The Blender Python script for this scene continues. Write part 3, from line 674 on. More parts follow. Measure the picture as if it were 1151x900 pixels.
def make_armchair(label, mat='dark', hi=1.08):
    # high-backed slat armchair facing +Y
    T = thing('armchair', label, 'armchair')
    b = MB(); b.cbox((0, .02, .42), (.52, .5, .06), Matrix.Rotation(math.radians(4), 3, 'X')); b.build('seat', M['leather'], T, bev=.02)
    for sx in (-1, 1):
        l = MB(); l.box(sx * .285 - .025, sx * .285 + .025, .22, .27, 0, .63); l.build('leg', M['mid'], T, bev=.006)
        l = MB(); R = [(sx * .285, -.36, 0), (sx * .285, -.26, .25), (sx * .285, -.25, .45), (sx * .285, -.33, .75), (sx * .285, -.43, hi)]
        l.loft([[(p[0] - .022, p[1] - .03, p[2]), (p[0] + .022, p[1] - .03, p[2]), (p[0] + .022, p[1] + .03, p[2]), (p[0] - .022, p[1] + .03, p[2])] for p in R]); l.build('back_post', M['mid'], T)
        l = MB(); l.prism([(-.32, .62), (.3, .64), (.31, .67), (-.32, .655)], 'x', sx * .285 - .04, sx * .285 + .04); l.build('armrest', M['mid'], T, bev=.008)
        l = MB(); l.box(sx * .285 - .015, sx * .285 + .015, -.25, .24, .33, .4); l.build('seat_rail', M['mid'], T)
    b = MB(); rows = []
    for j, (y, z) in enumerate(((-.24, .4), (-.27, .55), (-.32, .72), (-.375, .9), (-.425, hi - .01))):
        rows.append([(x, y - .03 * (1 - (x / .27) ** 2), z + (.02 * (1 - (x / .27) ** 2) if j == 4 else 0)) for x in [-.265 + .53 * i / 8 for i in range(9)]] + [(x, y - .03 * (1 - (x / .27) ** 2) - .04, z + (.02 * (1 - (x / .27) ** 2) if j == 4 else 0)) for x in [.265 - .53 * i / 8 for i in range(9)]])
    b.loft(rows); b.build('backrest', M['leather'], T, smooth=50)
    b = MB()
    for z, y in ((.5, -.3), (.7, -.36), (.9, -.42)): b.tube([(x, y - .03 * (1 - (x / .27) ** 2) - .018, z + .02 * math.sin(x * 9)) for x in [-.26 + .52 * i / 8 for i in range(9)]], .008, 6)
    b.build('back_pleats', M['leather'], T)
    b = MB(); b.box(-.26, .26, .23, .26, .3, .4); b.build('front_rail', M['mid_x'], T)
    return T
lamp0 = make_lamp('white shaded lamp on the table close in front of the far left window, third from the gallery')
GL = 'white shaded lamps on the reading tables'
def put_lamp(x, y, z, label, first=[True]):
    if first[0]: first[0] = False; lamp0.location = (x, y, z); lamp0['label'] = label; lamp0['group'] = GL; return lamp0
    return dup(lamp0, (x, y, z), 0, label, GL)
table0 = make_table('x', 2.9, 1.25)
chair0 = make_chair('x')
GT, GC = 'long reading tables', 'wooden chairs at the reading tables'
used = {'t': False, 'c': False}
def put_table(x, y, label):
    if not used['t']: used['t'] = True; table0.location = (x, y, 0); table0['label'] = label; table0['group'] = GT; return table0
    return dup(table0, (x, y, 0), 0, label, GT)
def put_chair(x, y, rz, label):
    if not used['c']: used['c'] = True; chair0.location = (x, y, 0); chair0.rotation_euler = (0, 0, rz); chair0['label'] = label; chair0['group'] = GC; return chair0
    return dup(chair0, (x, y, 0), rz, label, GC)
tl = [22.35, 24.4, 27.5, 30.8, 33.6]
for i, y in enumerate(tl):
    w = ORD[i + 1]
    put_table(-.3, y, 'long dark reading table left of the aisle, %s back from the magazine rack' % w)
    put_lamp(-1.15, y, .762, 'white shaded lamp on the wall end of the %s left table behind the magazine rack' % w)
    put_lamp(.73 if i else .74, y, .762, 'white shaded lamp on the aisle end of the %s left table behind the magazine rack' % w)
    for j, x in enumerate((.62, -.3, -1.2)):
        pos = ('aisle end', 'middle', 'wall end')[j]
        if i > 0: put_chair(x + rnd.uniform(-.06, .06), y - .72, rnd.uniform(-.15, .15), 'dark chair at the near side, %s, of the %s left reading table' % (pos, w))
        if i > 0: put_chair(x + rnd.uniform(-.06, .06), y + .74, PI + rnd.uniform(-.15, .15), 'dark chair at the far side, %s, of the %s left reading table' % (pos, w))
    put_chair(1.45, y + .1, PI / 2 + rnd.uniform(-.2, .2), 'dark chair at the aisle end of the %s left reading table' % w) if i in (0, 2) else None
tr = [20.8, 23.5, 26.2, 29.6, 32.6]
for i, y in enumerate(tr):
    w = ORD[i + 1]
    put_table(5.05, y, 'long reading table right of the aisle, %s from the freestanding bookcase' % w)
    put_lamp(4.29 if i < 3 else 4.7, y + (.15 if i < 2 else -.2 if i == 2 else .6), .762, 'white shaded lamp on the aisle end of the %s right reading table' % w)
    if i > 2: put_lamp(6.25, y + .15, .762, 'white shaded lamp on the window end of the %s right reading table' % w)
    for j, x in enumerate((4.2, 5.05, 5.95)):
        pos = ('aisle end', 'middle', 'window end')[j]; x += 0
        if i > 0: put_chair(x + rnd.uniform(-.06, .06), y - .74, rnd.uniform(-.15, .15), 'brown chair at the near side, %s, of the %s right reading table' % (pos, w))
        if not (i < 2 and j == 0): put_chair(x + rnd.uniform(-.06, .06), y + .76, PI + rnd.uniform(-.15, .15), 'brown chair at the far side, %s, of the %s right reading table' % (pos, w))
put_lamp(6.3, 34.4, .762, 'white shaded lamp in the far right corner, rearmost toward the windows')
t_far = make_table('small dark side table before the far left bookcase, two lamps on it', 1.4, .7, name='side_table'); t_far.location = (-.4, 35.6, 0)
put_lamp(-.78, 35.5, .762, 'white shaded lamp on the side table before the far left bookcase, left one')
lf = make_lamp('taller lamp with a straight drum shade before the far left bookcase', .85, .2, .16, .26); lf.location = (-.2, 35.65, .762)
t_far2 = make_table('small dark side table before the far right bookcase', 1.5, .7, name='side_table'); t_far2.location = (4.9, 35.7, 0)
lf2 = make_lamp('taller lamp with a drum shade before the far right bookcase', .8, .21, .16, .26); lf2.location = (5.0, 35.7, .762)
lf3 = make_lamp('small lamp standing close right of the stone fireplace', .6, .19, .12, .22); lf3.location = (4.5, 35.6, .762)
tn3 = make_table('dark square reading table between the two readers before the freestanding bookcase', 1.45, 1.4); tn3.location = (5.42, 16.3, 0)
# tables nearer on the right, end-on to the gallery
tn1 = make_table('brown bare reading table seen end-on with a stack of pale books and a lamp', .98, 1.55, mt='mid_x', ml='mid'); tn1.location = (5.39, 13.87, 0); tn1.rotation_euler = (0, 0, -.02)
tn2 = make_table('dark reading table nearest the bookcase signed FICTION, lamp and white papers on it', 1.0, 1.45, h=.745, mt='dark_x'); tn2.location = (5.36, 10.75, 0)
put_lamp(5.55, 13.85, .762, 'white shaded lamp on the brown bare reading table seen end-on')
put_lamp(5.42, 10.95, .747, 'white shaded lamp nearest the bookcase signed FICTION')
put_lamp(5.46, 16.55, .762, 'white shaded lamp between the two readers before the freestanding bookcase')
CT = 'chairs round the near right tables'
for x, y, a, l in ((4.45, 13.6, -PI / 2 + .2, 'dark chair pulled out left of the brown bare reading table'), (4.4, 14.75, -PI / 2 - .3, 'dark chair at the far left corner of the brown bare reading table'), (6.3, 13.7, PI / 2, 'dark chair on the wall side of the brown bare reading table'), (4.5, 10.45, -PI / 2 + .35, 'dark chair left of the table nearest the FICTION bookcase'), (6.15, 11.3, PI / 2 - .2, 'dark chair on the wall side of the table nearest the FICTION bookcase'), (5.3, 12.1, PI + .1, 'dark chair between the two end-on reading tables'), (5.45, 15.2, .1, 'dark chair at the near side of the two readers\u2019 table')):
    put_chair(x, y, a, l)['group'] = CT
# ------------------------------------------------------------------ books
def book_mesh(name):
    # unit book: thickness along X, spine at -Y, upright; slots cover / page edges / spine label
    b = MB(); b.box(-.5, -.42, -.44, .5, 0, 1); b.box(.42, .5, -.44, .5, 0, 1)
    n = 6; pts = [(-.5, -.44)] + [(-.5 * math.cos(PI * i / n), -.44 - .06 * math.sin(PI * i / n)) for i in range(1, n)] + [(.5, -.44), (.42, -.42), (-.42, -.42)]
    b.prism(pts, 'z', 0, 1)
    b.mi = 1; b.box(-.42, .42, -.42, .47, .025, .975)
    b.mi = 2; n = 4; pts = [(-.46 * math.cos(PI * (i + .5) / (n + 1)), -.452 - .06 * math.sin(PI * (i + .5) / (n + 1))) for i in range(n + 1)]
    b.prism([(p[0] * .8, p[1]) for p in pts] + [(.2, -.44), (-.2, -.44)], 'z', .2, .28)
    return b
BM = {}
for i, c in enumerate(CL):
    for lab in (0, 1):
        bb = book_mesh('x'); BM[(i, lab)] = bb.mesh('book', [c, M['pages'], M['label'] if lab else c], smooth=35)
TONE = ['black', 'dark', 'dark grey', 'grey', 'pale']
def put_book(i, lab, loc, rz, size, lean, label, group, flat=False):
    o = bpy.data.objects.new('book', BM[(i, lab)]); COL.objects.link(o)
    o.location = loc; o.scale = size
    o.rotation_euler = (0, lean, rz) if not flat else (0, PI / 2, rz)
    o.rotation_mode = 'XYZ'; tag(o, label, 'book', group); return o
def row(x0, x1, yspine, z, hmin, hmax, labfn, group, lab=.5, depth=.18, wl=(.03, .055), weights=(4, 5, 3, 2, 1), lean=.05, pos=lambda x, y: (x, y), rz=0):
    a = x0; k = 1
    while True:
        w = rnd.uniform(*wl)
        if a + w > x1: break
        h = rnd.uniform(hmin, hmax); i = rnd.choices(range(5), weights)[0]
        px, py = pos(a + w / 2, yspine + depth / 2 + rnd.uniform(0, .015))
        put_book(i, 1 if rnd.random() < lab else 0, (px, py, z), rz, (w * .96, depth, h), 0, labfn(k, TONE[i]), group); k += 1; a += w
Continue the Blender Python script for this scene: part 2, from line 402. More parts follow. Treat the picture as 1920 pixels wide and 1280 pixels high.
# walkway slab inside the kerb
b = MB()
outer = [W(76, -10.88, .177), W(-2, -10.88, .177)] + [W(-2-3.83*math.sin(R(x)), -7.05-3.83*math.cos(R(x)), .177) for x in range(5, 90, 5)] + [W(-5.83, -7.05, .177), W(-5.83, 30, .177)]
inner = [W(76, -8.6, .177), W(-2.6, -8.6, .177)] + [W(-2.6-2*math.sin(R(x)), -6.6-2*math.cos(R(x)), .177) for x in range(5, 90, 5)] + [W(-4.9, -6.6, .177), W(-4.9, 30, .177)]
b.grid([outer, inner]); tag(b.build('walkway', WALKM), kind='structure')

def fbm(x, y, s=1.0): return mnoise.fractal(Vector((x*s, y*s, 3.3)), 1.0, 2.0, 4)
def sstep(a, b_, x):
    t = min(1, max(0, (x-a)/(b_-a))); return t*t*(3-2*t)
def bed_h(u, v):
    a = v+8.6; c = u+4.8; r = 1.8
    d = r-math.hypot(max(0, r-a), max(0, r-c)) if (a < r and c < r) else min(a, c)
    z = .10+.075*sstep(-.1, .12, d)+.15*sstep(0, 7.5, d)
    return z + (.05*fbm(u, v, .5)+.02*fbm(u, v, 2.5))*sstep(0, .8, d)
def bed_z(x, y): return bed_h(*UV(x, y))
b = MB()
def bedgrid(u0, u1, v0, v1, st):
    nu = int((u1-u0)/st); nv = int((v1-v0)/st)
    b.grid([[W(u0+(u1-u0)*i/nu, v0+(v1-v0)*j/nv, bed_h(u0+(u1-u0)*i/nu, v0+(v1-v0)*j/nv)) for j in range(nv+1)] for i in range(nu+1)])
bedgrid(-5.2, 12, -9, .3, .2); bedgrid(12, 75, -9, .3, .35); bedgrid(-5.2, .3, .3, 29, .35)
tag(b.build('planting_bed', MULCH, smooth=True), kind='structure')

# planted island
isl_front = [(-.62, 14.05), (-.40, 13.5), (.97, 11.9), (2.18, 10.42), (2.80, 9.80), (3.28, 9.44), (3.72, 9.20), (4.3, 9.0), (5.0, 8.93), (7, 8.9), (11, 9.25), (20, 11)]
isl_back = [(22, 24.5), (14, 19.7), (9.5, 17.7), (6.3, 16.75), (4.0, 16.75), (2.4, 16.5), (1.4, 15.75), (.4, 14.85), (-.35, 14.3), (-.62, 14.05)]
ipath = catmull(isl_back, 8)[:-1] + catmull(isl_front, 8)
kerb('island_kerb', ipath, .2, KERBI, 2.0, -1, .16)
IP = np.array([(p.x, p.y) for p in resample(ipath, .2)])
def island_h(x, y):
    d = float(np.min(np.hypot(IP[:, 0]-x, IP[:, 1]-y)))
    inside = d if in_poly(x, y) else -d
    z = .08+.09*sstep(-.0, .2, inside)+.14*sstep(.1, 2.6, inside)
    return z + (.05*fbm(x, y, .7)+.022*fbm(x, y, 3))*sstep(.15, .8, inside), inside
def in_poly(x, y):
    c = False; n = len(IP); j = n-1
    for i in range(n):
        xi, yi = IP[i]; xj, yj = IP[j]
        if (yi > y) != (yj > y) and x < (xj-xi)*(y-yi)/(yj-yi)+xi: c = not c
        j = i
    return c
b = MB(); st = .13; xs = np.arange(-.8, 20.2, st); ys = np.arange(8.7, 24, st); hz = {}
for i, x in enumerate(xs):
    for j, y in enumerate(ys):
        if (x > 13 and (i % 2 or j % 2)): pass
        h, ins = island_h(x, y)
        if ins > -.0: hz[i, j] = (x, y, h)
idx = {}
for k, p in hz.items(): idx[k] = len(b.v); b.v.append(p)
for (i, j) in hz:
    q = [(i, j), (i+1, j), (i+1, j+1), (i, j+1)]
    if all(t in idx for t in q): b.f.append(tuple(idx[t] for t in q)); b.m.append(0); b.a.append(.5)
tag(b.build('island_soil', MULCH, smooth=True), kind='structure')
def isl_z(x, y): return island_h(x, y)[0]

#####

> [CHALLENGE] Copy all lines of the material above where the string "picture" occurs.

> [PROBLEM SOLUTION]
The Blender Python script for this scene continues. Write part 3, from line 674 on. More parts follow. Measure the picture as if it were 1151x900 pixels.
Continue the Blender Python script for this scene: part 2, from line 402. More parts follow. Treat the picture as 1920 pixels wide and 1280 pixels high.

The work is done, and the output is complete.